For a setting, De Felitta (Two Family House) found a fresh enclave of New York, a piece of the Bronx reached by a two-lane bridge. Apparently, once upon a time City Island was a fishing village in Long Island Sound. The premise is that Vince Rizzo (Andy Garcia) is living in the modest riverfront home his grandfather built.
Vince is a guard at a state prison that's neither a country club nor a hell-hole, but a place just frightening enough to keep him tense and watchful. This guard guards his own secrets. One day on the job, Vince encounters his natural son, Tony (Steven Strait), whom he fathered before he was married. Tony is behind bars for a petty crime. In a burst of generosity (or plot contrivance), Vince decides to let the bitter twenty-something Tony serve his month-long parole at his house, to do some minor construction work on a shed. Naturally, Vince doesn't inform his lynx-eyed wife, Joyce (Julianna Margulies), about the young man's true parentage.
But Vince has another secret that he's hiding from his wife: under the guise of going out to play cards with his pals, Vince has been heading to Manhattan to take acting classes. And the prison guard is starting up a good friendship with his acting partner (a very tender Emily Mortimer).
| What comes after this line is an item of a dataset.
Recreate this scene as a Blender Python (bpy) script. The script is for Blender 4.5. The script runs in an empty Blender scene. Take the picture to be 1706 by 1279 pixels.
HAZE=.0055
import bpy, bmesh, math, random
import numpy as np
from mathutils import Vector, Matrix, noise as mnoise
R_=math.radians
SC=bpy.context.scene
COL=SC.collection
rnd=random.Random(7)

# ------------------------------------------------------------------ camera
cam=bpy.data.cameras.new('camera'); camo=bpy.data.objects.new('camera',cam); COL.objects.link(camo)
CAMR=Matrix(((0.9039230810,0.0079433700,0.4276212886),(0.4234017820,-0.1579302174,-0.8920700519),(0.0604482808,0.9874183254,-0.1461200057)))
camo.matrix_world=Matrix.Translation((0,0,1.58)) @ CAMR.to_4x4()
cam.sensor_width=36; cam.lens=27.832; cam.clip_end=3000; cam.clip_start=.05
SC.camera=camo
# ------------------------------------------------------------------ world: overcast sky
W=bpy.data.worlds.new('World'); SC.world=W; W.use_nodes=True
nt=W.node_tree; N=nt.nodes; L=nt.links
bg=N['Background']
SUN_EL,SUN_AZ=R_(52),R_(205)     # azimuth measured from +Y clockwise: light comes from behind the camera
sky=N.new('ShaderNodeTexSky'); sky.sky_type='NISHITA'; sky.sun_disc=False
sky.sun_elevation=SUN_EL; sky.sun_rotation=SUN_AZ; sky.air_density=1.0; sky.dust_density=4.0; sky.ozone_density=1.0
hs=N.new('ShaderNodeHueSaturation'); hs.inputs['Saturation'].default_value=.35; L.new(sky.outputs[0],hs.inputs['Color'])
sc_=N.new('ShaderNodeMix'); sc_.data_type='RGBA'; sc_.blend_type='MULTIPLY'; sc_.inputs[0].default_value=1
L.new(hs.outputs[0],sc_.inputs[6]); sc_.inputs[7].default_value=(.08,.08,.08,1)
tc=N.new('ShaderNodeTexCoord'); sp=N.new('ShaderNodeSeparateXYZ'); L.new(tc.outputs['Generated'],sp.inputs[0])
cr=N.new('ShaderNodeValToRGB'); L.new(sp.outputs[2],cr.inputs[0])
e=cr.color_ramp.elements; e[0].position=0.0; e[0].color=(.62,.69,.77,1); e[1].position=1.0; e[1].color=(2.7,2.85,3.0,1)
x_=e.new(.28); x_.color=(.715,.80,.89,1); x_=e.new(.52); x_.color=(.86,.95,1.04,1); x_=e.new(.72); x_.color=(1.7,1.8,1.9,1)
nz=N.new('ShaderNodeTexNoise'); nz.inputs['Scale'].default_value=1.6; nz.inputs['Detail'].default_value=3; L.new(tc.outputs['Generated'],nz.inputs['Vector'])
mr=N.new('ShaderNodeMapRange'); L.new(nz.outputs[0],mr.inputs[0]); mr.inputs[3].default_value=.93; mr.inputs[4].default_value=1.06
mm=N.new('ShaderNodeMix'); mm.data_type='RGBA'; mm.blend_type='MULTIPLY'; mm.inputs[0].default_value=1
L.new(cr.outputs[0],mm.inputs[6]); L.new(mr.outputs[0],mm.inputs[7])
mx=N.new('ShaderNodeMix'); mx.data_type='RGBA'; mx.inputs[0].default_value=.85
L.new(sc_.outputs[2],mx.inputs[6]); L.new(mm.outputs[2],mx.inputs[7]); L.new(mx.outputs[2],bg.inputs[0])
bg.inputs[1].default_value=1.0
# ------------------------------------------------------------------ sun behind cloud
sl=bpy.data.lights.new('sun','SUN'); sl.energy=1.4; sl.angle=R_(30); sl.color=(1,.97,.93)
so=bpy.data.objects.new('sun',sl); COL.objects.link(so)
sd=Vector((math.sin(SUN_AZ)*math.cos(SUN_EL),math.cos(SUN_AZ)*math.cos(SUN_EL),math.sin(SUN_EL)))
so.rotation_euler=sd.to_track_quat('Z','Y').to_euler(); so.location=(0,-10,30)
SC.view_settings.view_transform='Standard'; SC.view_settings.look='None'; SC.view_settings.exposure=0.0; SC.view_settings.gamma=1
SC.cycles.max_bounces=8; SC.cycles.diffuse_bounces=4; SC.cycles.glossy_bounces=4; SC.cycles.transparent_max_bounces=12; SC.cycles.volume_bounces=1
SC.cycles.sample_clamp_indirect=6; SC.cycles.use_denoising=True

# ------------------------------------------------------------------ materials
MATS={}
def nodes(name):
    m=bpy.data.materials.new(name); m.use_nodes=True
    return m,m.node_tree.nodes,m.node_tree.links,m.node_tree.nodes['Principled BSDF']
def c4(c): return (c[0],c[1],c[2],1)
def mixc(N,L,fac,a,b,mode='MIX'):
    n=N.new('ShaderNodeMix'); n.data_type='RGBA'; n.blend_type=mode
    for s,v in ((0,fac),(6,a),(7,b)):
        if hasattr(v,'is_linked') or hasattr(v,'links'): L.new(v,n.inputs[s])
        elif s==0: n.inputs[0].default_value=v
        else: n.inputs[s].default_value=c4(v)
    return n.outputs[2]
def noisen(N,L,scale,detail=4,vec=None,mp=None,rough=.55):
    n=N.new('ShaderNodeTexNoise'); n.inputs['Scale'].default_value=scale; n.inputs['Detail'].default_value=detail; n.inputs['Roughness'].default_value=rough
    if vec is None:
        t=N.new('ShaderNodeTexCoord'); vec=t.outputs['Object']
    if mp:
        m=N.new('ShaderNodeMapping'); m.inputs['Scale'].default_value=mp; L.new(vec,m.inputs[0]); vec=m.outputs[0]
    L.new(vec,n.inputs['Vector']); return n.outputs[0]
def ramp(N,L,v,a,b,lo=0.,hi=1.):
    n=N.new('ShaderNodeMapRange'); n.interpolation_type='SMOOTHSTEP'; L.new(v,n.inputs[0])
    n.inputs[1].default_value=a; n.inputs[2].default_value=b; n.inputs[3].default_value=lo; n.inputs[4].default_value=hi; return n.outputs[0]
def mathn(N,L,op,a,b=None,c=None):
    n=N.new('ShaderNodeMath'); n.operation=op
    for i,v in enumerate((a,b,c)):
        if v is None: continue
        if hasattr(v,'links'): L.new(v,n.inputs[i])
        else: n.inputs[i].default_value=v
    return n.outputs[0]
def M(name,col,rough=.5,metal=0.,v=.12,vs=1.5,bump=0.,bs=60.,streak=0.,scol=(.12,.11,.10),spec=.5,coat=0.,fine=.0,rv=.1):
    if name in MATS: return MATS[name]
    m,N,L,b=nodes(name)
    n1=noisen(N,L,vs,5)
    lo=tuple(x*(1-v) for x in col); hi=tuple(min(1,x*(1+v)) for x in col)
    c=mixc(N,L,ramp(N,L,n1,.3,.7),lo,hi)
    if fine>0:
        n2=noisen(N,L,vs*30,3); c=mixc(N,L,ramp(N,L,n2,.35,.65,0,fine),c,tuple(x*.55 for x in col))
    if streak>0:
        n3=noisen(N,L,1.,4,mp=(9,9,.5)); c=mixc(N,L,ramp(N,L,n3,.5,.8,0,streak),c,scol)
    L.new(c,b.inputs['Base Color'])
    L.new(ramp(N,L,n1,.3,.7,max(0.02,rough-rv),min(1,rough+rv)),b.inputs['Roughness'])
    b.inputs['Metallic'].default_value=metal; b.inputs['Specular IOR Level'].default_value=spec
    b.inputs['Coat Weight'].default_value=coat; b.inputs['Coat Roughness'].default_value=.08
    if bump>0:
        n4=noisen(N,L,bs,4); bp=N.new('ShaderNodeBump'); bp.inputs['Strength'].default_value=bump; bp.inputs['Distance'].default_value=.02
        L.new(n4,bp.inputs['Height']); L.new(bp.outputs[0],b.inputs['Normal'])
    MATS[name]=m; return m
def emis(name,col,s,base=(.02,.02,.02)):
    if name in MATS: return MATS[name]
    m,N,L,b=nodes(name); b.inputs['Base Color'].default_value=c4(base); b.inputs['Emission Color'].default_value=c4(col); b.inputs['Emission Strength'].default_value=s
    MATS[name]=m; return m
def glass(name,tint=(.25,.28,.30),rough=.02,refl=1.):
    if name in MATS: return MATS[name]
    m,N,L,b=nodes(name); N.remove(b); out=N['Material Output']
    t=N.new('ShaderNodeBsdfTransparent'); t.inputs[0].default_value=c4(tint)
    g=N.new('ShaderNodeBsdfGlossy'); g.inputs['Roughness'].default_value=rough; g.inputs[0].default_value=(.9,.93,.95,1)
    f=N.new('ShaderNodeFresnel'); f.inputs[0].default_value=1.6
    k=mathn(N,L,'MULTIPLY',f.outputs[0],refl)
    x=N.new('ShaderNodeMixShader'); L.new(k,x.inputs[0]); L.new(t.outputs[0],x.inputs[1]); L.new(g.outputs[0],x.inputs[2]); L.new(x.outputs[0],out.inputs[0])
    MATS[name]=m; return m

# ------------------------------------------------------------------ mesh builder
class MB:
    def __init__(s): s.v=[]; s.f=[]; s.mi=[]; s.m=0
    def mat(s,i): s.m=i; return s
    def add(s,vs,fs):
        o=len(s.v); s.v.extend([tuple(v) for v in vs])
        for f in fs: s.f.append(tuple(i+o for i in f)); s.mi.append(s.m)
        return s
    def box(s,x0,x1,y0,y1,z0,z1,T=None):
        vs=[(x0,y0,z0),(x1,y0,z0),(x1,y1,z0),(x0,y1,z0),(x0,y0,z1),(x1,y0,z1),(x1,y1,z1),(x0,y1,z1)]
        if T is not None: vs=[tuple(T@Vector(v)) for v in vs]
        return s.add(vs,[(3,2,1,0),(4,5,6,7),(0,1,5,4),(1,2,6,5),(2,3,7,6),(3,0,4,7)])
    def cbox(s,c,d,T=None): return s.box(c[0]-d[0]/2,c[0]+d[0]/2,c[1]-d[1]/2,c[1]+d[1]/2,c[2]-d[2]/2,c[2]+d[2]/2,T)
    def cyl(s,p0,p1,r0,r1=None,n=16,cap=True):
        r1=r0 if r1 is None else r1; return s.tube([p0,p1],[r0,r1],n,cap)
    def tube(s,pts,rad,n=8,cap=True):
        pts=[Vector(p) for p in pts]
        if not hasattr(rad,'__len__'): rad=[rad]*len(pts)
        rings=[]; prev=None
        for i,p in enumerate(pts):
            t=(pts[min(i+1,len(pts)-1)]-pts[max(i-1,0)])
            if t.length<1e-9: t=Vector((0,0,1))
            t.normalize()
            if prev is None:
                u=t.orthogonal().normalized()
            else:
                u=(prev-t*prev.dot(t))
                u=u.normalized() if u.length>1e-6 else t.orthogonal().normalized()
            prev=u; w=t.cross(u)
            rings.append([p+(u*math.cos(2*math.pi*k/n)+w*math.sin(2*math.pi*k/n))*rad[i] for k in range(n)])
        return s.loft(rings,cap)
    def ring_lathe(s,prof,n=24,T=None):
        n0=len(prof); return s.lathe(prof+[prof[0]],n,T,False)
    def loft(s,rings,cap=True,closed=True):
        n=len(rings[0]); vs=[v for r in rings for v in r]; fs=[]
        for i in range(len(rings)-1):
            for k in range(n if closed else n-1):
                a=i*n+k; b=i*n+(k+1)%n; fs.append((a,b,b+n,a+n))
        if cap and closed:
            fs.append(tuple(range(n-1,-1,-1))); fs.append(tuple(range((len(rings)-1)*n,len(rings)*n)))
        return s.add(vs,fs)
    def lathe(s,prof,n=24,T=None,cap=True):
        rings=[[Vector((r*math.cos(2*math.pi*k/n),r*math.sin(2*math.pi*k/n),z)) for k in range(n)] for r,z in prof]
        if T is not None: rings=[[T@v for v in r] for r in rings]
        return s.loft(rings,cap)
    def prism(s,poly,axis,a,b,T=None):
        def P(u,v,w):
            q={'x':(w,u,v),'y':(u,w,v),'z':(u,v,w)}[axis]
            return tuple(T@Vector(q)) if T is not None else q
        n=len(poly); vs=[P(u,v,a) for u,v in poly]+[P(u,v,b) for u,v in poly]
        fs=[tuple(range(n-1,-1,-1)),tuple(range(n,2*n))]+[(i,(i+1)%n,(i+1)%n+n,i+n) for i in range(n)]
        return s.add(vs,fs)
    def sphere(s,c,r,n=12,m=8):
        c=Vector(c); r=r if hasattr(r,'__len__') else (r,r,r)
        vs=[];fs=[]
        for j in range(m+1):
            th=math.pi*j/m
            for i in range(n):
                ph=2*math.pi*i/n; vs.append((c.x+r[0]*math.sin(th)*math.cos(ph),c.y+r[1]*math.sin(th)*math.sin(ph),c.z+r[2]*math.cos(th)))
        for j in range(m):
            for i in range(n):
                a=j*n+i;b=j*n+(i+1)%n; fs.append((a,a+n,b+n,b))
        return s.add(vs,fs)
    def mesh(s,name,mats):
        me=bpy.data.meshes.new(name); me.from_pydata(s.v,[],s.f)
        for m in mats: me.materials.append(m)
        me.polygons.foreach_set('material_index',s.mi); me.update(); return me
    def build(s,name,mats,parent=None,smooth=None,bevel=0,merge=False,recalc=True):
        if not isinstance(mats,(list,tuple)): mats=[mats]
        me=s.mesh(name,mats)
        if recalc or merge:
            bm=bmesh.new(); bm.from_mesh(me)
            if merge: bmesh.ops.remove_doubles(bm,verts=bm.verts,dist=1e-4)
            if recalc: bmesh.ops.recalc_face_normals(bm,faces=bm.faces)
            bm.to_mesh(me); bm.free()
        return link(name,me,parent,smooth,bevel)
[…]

The weight of this movie—amiable and none too deep—is just right for Garcia now that he's softer and quieter. And City Island doesn't overstate Vince's talent. He's got what it takes to be a character actor once he finds himself underneath the borrowed Brando mannerisms, though you can tell Garcia is holding back, playing Vince as an actor who is good enough, but not quite as good as he (Garcia) is.
De Felitta keeps the story rolling by cutting to the subsidiary characters, including a few scenes by that savior of the indie movie Alan Arkin as Vince's acting teacher. Margulies' Joyce, sure that her husband is telling despicable lies, gets interested watching the shirtless Tony working in the backyard, and the movie is on her side when she finally does pounce. The story of the daughter, Vivian (Dominik Garcia-Lorido), seems to be there just to provide a spot of skin and a symmetrical surface of family falsehoods.
Wiseass son Vince Jr. (Ezra Miller) has a secret of his own: he's a chubby chaser with a crush on the 400-pound woman next door. If there's such a thing as a fetish that offends no one, this might be it. Miller plays the part so well he's almost a comic discovery. Stealing mom's credit card to stare at a BBW website, he makes an unveiling-of-the-Holy-Grail face as the pictures unfold. (The password is "Botero.")
It's hard to tell whether it's the snazz of a cocky young actor or something that will last longer, but Miller has everything that Robert Downey Jr. had when making films like Back to School and Johnny B. Goode. Time will tell. It's appropriate that Miller would make this kind of impression in a film like City Island. The film isn't necessarily all that wise about the ways of families, but it is wise about the ways of acting, celebrating the actor's life and the actor's luck.